-- Material start --
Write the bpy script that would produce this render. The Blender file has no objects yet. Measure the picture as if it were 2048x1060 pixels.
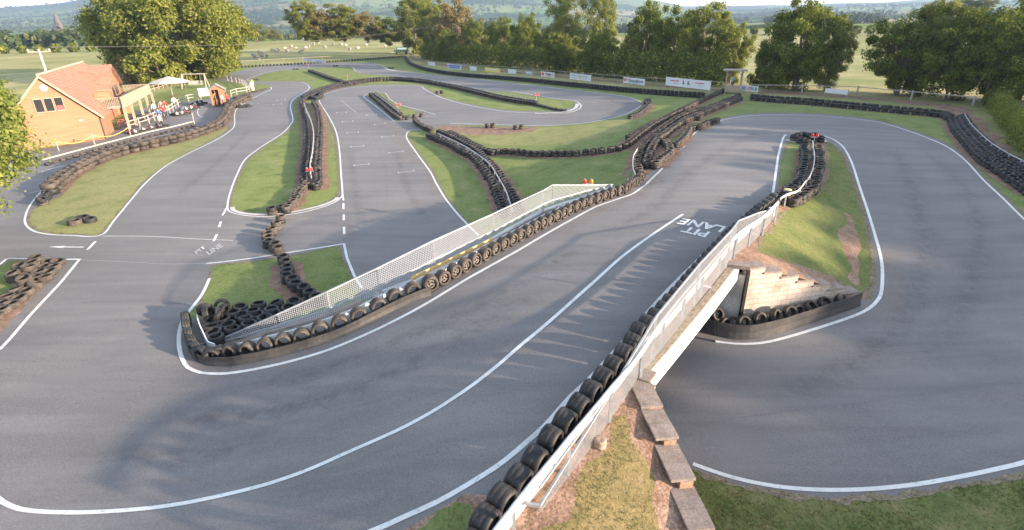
import bpy, bmesh, math, random
import numpy as np
from mathutils import Vector, Matrix, Quaternion
from mathutils.geometry import delaunay_2d_cdt
from mathutils.bvhtree import BVHTree
random.seed(7); RNG = np.random.default_rng(7)
SC = bpy.context.scene; COL = SC.collection
R = math.radians
# ---------------------------------------------------------------- camera, sky, sun, exposure
F_PX = 1111.0; PITCH = R(24.2); ROLL = R(0.84); CAM_H = 11.5
cam_d = bpy.data.cameras.new('camera'); cam = bpy.data.objects.new('camera', cam_d); COL.objects.link(cam)
cam_d.sensor_width = 36.0; cam_d.lens = 36.0 * F_PX / 2048.0
cam_d.clip_start = 0.1; cam_d.clip_end = 30000.0
_right = Vector((1, 0, 0)); _up = Vector((0, math.sin(PITCH), math.cos(PITCH))); _fwd = Vector((0, math.cos(PITCH), -math.sin(PITCH)))
_c, _s = math.cos(ROLL), math.sin(ROLL)
_r2 = _right * _c - _up * _s; _u2 = _right * _s + _up * _c
m3 = Matrix((_r2, _u2, -_fwd)).transposed()
cam.matrix_world = Matrix.Translation((0, 0, CAM_H)) @ m3.to_4x4()
SC.camera = cam
SUN_EL = R(12.5); SUN_AZ = math.atan2(0.93, -0.37)
sun_dir = Vector((math.sin(SUN_AZ) * math.cos(SUN_EL), math.cos(SUN_AZ) * math.cos(SUN_EL), math.sin(SUN_EL)))
w = bpy.data.worlds.new('World'); SC.world = w; w.use_nodes = True
nt = w.node_tree; nt.nodes.clear()
wo = nt.nodes.new('ShaderNodeOutputWorld'); bg = nt.nodes.new('ShaderNodeBackground'); sky = nt.nodes.new('ShaderNodeTexSky')
sky.sky_type = 'NISHITA'; sky.sun_disc = False; sky.sun_elevation = SUN_EL; sky.sun_rotation = SUN_AZ
sky.air_density = 1.0; sky.dust_density = 0.6; sky.ozone_density = 1.0
hsv = nt.nodes.new('ShaderNodeHueSaturation'); hsv.inputs['Saturation'].default_value = .62; nt.links.new(sky.outputs[0], hsv.inputs['Color'])
tint = nt.nodes.new('ShaderNodeMix'); tint.data_type = 'RGBA'; tint.blend_type = 'MULTIPLY'; tint.inputs[0].default_value = 1.0; tint.inputs[7].default_value = (1.0, 1.0, 1.03, 1)
nt.links.new(hsv.outputs[0], tint.inputs[6]); nt.links.new(tint.outputs[2], bg.inputs[0]); nt.links.new(bg.outputs[0], wo.inputs[0]); bg.inputs[1].default_value = 0.14
sl = bpy.data.lights.new('sun', 'SUN'); sl.energy = 4.9; sl.angle = R(0.9); sl.color = (1.0, 0.80, 0.61)
so = bpy.data.objects.new('sun', sl); COL.objects.link(so); so.rotation_mode = 'QUATERNION'
so.rotation_quaternion = sun_dir.to_track_quat('Z', 'Y'); so.location = (30, -10, 40)
SC.view_settings.view_transform = 'Standard'; SC.view_settings.look = 'None'; SC.view_settings.exposure = 2.1; SC.view_settings.gamma = 1.0
SC.cycles.max_bounces = 5; SC.cycles.diffuse_bounces = 3; SC.cycles.glossy_bounces = 2; SC.cycles.transmission_bounces = 3
SC.cycles.volume_bounces = 0; SC.cycles.transparent_max_bounces = 6; SC.cycles.caustics_reflective = False; SC.cycles.caustics_refractive = False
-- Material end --
Job >>
Write out the listing word for word, omitting the pictures it holds.

Task response >>
Write the bpy script that would produce this render. The Blender file has no objects yet. Measure the picture as if it were 2048x1060 pixels.
import bpy, bmesh, math, random
import numpy as np
from mathutils import Vector, Matrix, Quaternion
from mathutils.geometry import delaunay_2d_cdt
from mathutils.bvhtree import BVHTree
random.seed(7); RNG = np.random.default_rng(7)
SC = bpy.context.scene; COL = SC.collection
R = math.radians
# ---------------------------------------------------------------- camera, sky, sun, exposure
F_PX = 1111.0; PITCH = R(24.2); ROLL = R(0.84); CAM_H = 11.5
cam_d = bpy.data.cameras.new('camera'); cam = bpy.data.objects.new('camera', cam_d); COL.objects.link(cam)
cam_d.sensor_width = 36.0; cam_d.lens = 36.0 * F_PX / 2048.0
cam_d.clip_start = 0.1; cam_d.clip_end = 30000.0
_right = Vector((1, 0, 0)); _up = Vector((0, math.sin(PITCH), math.cos(PITCH))); _fwd = Vector((0, math.cos(PITCH), -math.sin(PITCH)))
_c, _s = math.cos(ROLL), math.sin(ROLL)
_r2 = _right * _c - _up * _s; _u2 = _right * _s + _up * _c
m3 = Matrix((_r2, _u2, -_fwd)).transposed()
cam.matrix_world = Matrix.Translation((0, 0, CAM_H)) @ m3.to_4x4()
SC.camera = cam
SUN_EL = R(12.5); SUN_AZ = math.atan2(0.93, -0.37)
sun_dir = Vector((math.sin(SUN_AZ) * math.cos(SUN_EL), math.cos(SUN_AZ) * math.cos(SUN_EL), math.sin(SUN_EL)))
w = bpy.data.worlds.new('World'); SC.world = w; w.use_nodes = True
nt = w.node_tree; nt.nodes.clear()
wo = nt.nodes.new('ShaderNodeOutputWorld'); bg = nt.nodes.new('ShaderNodeBackground'); sky = nt.nodes.new('ShaderNodeTexSky')
sky.sky_type = 'NISHITA'; sky.sun_disc = False; sky.sun_elevation = SUN_EL; sky.sun_rotation = SUN_AZ
sky.air_density = 1.0; sky.dust_density = 0.6; sky.ozone_density = 1.0
hsv = nt.nodes.new('ShaderNodeHueSaturation'); hsv.inputs['Saturation'].default_value = .62; nt.links.new(sky.outputs[0], hsv.inputs['Color'])
tint = nt.nodes.new('ShaderNodeMix'); tint.data_type = 'RGBA'; tint.blend_type = 'MULTIPLY'; tint.inputs[0].default_value = 1.0; tint.inputs[7].default_value = (1.0, 1.0, 1.03, 1)
nt.links.new(hsv.outputs[0], tint.inputs[6]); nt.links.new(tint.outputs[2], bg.inputs[0]); nt.links.new(bg.outputs[0], wo.inputs[0]); bg.inputs[1].default_value = 0.14
sl = bpy.data.lights.new('sun', 'SUN'); sl.energy = 4.9; sl.angle = R(0.9); sl.color = (1.0, 0.80, 0.61)
so = bpy.data.objects.new('sun', sl); COL.objects.link(so); so.rotation_mode = 'QUATERNION'
so.rotation_quaternion = sun_dir.to_track_quat('Z', 'Y'); so.location = (30, -10, 40)
SC.view_settings.view_transform = 'Standard'; SC.view_settings.look = 'None'; SC.view_settings.exposure = 2.1; SC.view_settings.gamma = 1.0
SC.cycles.max_bounces = 5; SC.cycles.diffuse_bounces = 3; SC.cycles.glossy_bounces = 2; SC.cycles.transmission_bounces = 3
SC.cycles.volume_bounces = 0; SC.cycles.transparent_max_bounces = 6; SC.cycles.caustics_reflective = False; SC.cycles.caustics_refractive = False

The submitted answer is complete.